Truform isn't necessary. The situation will happen basically whenever you have a skinned model: the same texture is spread across neighboring triangles.

And the aliasing will only happen if the rendering uses a method where triangle edges are treated differently.
 
I think I understand.

EXAMPLE:
So I spread a texture across 5 triangles. I start applying strange properties to the triangle edges.
The the problem will appear?
END EXAMPLE

Don't vertex shaders have the ability to alter triangle edges by manipulating the vertices?

So basically centroid sampling will only produce more problems under HL2?
 
Centroid sampling isn't meant to be used on skinned textures. It's meant to be used when the texture ends at the edge of the polygon.
 
So in order to make any game look perfect with FSAA we would need to enable 2 different sampling patterns at once?

Centroid on polys where the texture ends and a spatial pattern on every other poly.
 
In the end MSAA can probably end up more costly in terms of silicon space over SSAA. All we need to do is minimise the the fillrate hit of SSAA and throw it on gamma corrected and a sparse grid.

Problems all solved. :D
Unless there are other problems with SSAA?
 
Pete said:
A minor one: the corresponding memory bandwidth hit. ;)
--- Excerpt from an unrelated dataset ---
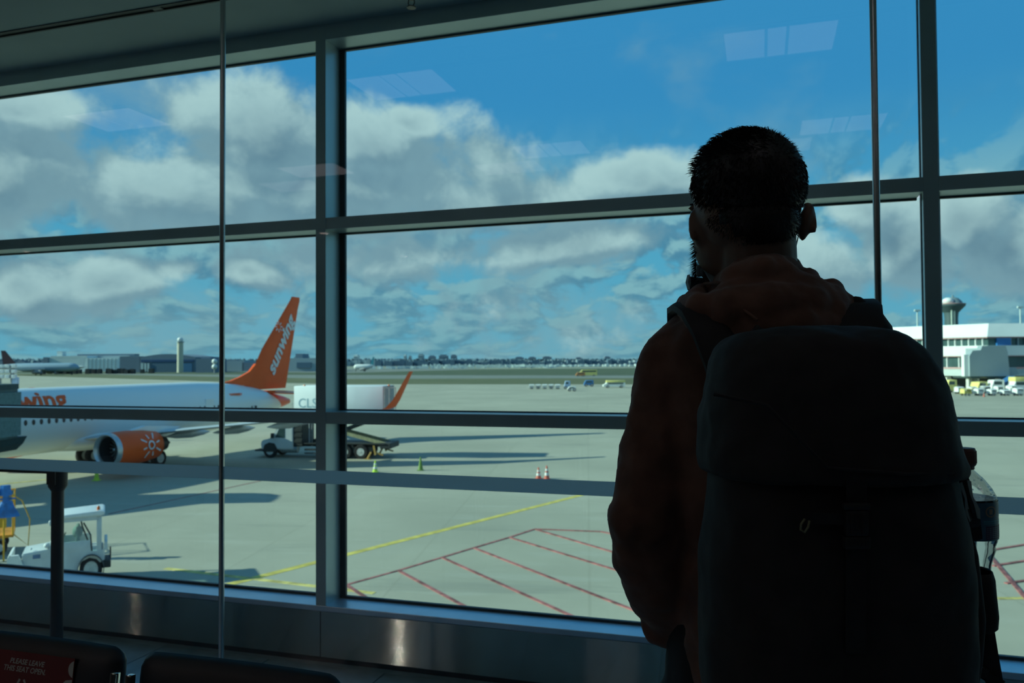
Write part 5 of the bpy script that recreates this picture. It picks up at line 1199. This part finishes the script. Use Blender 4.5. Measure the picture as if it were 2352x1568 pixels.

Isn't the bandwidth hit the same for MSAA and SSAA the only difference is that with SSAA you get half the fillrate while with MSAA there is 0 hit on fillrate?
 
K.I.L.E.R said:
So centroid sampling may produce more aliasing when applied to tesselated surfaces *cough* Truform *cough*?
???

Imagine a quad rendered as a triangle fan, if you use used centroid sampling, then you would see a blurry seam where the two triangles meet. Like I said, you can't use centroid sampling all the time. As Chalnoth mentioned, the best time to use centroid sampling is when the texture should end at the edge of the triangle.